Pick out the lines below with "this" and list them.

------ Provided entries ------

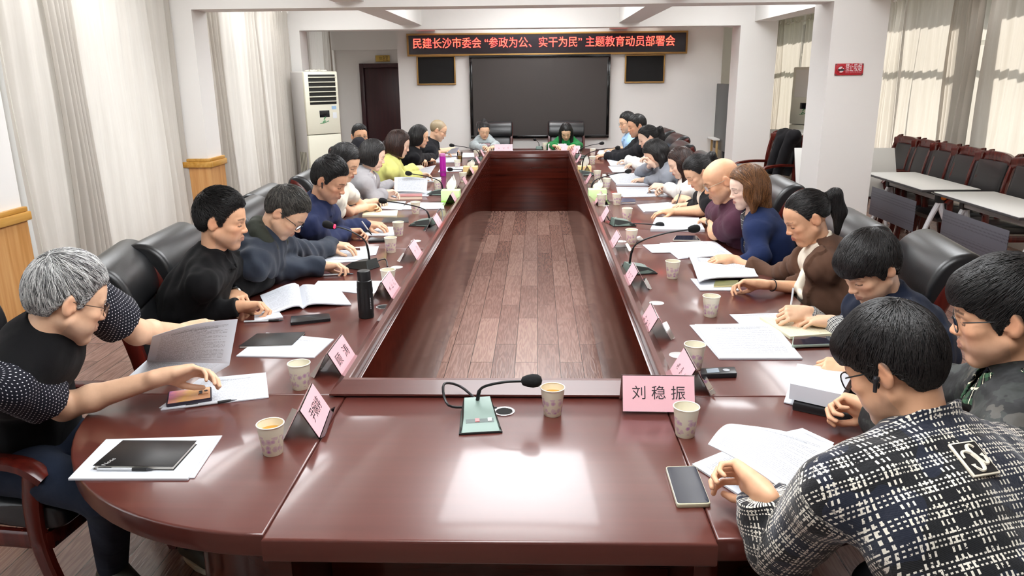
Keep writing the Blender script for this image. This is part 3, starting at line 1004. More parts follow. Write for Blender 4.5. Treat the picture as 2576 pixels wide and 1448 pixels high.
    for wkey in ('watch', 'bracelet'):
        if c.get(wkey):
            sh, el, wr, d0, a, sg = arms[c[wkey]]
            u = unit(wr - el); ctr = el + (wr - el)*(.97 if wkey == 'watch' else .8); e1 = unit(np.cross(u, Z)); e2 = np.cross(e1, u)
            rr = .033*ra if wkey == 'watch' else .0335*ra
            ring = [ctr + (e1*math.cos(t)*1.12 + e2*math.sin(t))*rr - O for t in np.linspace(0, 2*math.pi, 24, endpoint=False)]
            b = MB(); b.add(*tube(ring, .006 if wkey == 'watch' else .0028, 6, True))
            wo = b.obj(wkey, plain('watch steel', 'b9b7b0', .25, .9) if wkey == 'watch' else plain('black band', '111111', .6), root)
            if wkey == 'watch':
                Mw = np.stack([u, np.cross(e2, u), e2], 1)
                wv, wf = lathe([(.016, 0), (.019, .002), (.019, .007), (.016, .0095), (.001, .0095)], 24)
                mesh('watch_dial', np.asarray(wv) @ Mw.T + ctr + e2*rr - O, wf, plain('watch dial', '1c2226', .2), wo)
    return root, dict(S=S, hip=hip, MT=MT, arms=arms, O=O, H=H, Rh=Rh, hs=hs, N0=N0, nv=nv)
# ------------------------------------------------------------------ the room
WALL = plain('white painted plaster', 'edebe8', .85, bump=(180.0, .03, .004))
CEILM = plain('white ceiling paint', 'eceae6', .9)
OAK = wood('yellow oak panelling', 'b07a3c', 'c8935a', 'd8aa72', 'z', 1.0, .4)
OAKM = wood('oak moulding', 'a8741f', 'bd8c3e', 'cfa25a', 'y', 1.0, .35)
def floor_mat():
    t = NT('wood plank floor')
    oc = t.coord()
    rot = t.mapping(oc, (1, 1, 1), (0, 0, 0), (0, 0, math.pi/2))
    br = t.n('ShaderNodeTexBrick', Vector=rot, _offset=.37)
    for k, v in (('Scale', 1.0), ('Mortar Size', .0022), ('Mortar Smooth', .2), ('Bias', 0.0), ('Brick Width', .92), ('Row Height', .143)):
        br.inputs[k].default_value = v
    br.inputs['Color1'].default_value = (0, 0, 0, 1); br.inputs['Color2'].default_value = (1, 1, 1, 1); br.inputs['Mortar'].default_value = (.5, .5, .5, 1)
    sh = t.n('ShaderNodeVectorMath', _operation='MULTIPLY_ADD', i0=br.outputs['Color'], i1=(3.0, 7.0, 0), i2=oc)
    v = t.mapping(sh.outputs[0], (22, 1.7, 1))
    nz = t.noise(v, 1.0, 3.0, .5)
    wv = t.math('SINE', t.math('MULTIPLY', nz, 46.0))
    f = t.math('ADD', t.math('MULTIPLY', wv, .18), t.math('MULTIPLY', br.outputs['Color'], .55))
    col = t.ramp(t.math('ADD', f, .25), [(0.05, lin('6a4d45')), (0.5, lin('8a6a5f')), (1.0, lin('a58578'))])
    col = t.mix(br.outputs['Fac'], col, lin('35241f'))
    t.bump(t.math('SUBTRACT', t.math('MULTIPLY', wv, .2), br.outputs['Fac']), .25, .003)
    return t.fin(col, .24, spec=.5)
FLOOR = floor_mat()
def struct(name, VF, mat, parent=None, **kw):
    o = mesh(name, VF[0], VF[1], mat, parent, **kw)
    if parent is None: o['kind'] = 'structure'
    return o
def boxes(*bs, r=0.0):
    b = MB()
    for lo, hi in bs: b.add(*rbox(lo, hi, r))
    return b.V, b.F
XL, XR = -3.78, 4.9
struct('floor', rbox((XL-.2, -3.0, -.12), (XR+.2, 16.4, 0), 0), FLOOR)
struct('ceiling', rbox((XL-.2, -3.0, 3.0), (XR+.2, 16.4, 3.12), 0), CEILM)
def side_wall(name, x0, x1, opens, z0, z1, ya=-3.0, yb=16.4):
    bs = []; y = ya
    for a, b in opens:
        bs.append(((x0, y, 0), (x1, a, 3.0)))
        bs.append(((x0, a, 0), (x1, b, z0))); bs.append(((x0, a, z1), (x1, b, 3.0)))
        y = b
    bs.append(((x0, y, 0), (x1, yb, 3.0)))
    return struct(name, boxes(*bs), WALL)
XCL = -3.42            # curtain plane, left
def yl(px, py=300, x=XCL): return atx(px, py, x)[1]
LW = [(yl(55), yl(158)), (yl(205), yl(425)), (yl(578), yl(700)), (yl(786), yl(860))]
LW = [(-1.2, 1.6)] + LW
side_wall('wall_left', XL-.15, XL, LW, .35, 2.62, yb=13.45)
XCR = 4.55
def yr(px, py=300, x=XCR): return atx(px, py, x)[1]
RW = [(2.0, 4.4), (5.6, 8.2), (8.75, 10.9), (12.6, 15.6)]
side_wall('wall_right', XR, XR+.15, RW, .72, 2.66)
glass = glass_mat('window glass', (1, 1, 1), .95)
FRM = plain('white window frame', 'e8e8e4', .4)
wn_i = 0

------
------ Provided entries ------

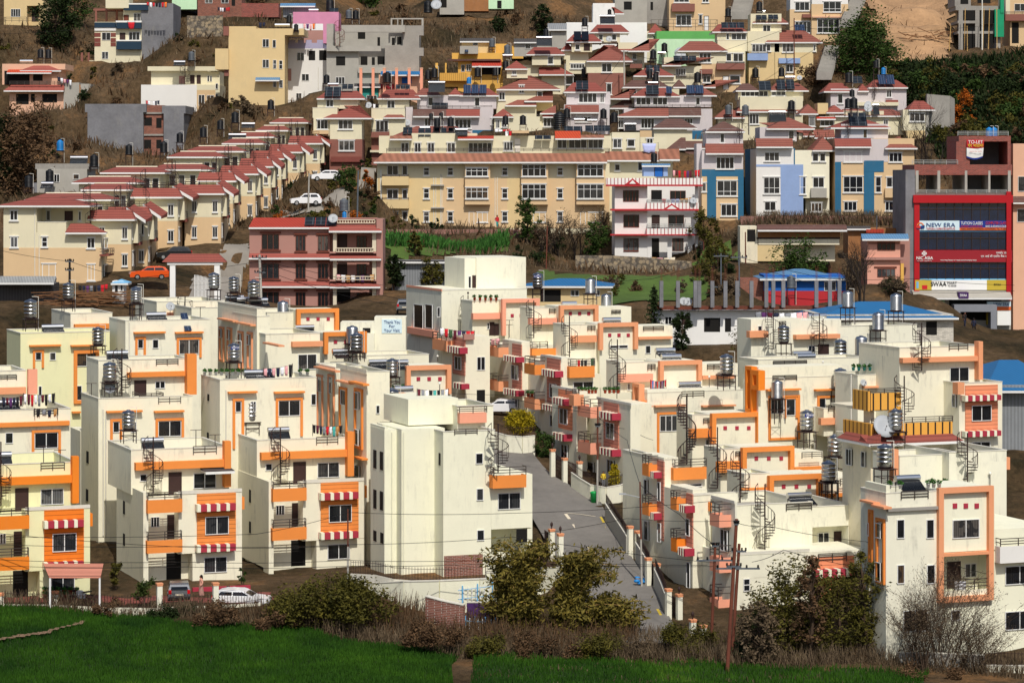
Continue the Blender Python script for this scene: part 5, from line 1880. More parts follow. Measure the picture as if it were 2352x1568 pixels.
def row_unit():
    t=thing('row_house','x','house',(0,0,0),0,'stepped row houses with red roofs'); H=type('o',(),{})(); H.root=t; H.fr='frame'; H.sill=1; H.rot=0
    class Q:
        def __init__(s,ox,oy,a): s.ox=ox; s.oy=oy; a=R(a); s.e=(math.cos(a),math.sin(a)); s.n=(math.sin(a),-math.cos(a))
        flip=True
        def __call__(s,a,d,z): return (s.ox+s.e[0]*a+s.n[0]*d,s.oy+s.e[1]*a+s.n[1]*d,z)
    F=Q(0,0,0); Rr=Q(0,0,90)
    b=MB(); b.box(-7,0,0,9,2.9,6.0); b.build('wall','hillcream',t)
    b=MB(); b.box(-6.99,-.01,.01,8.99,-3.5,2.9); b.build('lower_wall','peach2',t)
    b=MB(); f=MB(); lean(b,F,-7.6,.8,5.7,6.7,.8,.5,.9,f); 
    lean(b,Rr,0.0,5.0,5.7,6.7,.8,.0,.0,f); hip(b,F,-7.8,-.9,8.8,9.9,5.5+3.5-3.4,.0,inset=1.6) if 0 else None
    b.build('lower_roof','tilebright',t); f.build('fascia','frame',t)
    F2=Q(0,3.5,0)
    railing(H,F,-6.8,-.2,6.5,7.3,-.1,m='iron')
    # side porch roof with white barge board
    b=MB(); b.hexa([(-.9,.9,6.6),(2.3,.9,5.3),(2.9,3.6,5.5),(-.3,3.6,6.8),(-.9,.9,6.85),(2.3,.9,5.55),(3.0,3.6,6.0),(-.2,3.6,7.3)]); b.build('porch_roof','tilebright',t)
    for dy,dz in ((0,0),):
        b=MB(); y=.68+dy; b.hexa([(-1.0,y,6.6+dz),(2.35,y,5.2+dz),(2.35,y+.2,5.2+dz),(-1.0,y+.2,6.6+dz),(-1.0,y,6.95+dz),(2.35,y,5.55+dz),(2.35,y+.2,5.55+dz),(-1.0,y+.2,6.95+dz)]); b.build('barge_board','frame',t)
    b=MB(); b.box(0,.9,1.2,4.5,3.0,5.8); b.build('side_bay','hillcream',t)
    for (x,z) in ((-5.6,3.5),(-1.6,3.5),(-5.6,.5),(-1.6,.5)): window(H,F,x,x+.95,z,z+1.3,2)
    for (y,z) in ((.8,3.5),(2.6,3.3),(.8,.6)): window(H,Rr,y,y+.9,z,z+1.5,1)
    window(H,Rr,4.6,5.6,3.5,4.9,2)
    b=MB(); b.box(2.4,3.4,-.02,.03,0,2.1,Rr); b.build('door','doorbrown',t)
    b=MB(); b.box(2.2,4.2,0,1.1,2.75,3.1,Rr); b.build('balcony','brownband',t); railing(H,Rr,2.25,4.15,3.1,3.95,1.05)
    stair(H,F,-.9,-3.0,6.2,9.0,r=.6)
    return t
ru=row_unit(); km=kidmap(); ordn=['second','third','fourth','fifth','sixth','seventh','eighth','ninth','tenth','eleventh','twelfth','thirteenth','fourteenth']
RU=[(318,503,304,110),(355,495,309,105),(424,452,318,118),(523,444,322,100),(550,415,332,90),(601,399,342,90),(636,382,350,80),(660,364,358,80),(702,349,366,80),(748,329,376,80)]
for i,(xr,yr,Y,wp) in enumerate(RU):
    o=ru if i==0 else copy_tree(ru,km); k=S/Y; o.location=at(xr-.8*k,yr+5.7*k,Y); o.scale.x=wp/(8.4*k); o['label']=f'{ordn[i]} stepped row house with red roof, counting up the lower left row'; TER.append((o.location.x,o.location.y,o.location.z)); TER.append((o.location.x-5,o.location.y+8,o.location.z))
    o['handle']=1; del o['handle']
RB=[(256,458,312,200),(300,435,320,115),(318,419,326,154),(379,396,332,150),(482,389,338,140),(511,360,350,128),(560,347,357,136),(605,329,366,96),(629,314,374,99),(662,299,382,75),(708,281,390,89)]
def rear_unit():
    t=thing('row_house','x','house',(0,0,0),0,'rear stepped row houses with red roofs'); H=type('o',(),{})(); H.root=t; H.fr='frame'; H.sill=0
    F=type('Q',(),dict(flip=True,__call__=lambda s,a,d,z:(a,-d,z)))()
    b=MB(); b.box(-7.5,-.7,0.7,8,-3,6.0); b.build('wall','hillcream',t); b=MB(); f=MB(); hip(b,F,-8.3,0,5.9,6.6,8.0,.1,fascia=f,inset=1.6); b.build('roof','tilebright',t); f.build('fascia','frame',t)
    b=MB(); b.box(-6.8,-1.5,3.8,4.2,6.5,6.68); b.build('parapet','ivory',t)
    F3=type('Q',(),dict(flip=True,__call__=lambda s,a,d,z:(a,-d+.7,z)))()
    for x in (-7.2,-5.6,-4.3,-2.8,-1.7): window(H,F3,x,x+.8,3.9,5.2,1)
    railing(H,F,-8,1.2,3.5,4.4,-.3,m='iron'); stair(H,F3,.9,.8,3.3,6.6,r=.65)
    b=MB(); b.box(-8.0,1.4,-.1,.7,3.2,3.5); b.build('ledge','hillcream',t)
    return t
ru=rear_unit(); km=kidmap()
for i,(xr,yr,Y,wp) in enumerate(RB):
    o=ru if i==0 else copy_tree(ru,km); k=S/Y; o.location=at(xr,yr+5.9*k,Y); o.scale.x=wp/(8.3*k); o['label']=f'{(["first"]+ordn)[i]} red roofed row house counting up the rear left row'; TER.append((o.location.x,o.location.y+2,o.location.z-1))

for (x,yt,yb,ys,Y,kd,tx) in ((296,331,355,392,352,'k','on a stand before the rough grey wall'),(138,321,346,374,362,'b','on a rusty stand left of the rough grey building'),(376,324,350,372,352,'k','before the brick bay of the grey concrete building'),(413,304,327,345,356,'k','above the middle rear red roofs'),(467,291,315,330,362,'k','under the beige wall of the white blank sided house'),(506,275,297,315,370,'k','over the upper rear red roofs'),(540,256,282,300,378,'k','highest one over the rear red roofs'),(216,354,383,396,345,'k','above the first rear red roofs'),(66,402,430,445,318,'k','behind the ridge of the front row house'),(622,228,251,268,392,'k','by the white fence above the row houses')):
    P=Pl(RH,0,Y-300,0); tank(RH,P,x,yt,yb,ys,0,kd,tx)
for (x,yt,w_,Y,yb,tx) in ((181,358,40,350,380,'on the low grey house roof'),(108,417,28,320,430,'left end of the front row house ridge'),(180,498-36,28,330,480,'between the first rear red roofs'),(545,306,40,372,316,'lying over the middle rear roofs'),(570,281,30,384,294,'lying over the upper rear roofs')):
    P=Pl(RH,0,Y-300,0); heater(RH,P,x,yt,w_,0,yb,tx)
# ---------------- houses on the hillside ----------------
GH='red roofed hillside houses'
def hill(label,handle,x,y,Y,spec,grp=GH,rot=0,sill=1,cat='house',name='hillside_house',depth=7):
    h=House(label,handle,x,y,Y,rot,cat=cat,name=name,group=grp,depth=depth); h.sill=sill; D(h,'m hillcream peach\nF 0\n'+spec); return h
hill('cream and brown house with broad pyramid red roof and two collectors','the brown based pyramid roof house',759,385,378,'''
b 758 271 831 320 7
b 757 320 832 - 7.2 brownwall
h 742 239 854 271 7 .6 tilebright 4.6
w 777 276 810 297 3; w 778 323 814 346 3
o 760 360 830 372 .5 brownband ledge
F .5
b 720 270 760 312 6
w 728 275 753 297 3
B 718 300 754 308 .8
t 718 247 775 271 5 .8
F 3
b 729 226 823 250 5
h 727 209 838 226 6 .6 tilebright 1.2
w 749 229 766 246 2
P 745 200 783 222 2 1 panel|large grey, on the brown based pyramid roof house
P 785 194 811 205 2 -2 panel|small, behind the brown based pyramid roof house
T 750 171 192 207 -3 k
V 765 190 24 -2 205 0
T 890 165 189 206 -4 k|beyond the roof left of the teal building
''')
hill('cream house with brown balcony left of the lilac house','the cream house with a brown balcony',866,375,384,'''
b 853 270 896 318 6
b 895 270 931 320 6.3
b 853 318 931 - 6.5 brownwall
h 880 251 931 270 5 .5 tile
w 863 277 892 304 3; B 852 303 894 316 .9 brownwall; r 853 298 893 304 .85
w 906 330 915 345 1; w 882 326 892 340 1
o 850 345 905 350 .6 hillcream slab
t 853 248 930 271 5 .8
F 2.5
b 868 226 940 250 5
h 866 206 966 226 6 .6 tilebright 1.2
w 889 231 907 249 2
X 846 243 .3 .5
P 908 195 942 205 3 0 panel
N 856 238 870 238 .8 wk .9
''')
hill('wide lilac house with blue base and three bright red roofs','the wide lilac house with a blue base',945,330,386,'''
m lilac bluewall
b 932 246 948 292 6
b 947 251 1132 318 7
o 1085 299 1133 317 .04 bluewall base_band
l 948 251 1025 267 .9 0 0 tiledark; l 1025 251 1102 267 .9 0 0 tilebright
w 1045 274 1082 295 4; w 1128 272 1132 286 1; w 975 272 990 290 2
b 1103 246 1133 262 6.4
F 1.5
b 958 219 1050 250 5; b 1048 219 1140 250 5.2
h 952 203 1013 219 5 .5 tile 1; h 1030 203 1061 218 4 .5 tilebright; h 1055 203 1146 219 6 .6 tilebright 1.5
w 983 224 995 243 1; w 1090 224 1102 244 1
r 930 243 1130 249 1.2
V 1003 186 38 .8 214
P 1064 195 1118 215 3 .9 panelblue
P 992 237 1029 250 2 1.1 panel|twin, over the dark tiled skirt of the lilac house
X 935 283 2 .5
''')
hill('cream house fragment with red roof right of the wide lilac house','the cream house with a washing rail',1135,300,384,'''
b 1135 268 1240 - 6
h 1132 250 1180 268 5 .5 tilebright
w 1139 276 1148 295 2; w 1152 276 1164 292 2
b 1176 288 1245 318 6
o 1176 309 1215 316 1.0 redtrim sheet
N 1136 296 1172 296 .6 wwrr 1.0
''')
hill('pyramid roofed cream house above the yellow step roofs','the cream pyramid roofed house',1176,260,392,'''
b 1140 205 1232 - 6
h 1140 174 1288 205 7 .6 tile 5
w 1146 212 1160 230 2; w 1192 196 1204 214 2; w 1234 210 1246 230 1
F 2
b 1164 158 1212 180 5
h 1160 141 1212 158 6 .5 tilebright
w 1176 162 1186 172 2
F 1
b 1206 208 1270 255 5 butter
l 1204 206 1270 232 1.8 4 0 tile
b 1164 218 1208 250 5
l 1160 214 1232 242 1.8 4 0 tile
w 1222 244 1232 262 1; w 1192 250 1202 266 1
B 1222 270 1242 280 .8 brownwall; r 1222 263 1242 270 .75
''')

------
------ Provided entries ------

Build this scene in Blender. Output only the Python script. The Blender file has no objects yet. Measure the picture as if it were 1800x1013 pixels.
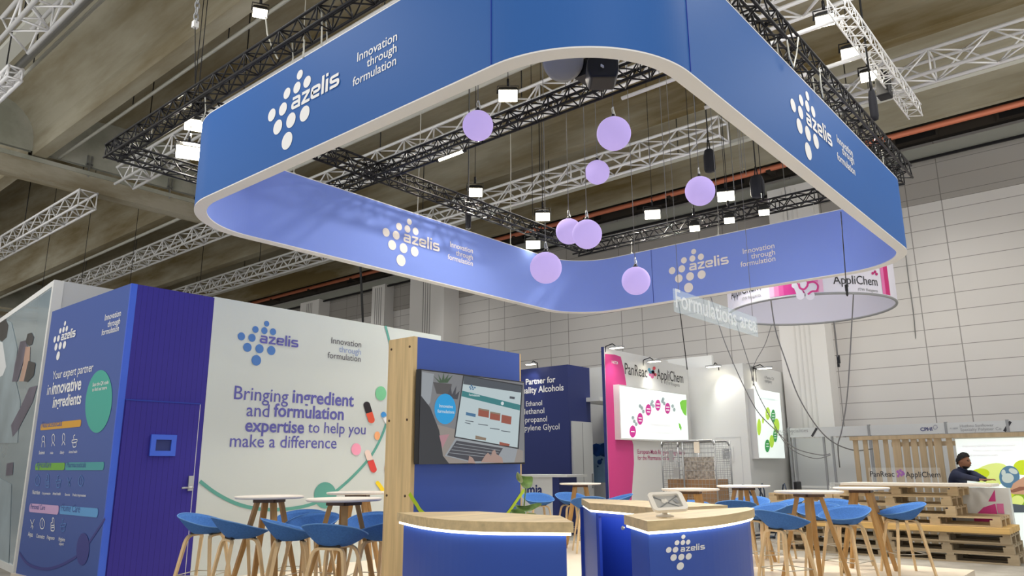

------

**Completed task:**
Keep writing the Blender script for this image. This is part 3, starting at line 1004. More parts follow. Write for Blender 4.5. Treat the picture as 2576 pixels wide and 1448 pixels high.
Continue the Blender Python script for this scene: part 5, from line 1880. More parts follow. Measure the picture as if it were 2352x1568 pixels.
Build this scene in Blender. Output only the Python script. The Blender file has no objects yet. Measure the picture as if it were 1800x1013 pixels.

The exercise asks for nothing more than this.